The Constitution and Bylaws may be amended at a regular or special meeting by a majority vote of the Board of Directors plus a majority vote of the Regular members, provided at least 20% of the Regular membership are present and voting, and provided the proposed amendments have been included in the notice of the meeting and mailed to each Regular member at least three weeks prior to the date of the meeting.

ARTICLE VIII
Dissolution 

Section 1. 

The Club may be dissolved at any time by the written consent of not less than 2/3 of the Regular members. In the event of the dissolution of the Club other than for purposes of reorganization whether voluntary or involuntary or by operation of law, none of the property of the club nor any proceeds thereof nor any assets of the Club shall be distributed to any members of the Club, but after payment of the debts of the Club its property and assets shall be given to a charitable organization for the benefit of dogs selected by the Board of Directors.

Article IX

Order of Business

Section 1. Order of Business. 

At meetings of the Club, the order of the business so far as the character and nature of the meeting may permit shall be as follows:

  1. Roll Call
  2. Minutes of Last Meeting
  3. Report of President
  4. Report of Secretary
  5. Report of Treasurer
  6. Reports of Committees
  7. Election of Officers and Board (at the Annual Meeting)
  8. Unfinished Business
  9. New Business
  10. Adjournment

Section 2. 

The government and management of the Club shall be vested in a Board of Directors consisting of three (3) directors at large and the active officers all of whom shall be members in good standing with the Club.
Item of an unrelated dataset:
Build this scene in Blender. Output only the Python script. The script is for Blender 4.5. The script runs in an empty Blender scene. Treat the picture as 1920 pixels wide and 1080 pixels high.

General management of the Club’s affairs shall be entrusted to the Board.

Section 3. 

The Board of Directors shall, from time to time, make regulations in accordance with the powers herein given, or on matters not herein provided.

Section 4. 

The Board of Directors shall cause to be prepared annually a detailed statement of the financial condition of the Club showing its receipts and expenditures for the current year, the number of members and other matters of interest of the Club. The fiscal year shall terminate on the 31st day of December of each year.

Section 5.

A majority of the Board of Directors shall constitute a quorum for the transaction of business. At meetings of the Board, the order of business, unless otherwise directed by majority vote of those present, shall be as follows:

Reading of minutes of last meeting
Report of Secretary
Report of Treasurer
Reports of Committees
Unfinished business
New business
Adjournment

Section 6.  Remote Communication.

Remote communication for meetings: Any meeting of directors may be conducted solely by one or more means of remote communication through which all directors may participate in the meeting, if notice of the meeting is given as described in Article II, Section 1, and if the number participating is sufficient to constitute a quorum as described in the same section.  Remote communication includes but is not limited to telephone, video, the Internet, or such other means by which persons may communicate with each other on a substantially simultaneous basis. Participation in a meeting by any of the above-mentioned means constitutes attendance at a meeting.

ARTICLE X
Parliamentary Authority 

Section 1. Roberts Rules of Order.

In all cases in which they are not inconsistent with these Bylaws, the rules contained in Roberts Rules of Order, Newly Revised Edition, shall govern the Club.

Certification

These bylaws were approved at a meeting of the board of directors by a two-thirds majority vote held on November 6, 2020.  Membership accepted at a membership meeting held on November 7, 2020 with a unanimous vote of more than a two-thirds majority of members present.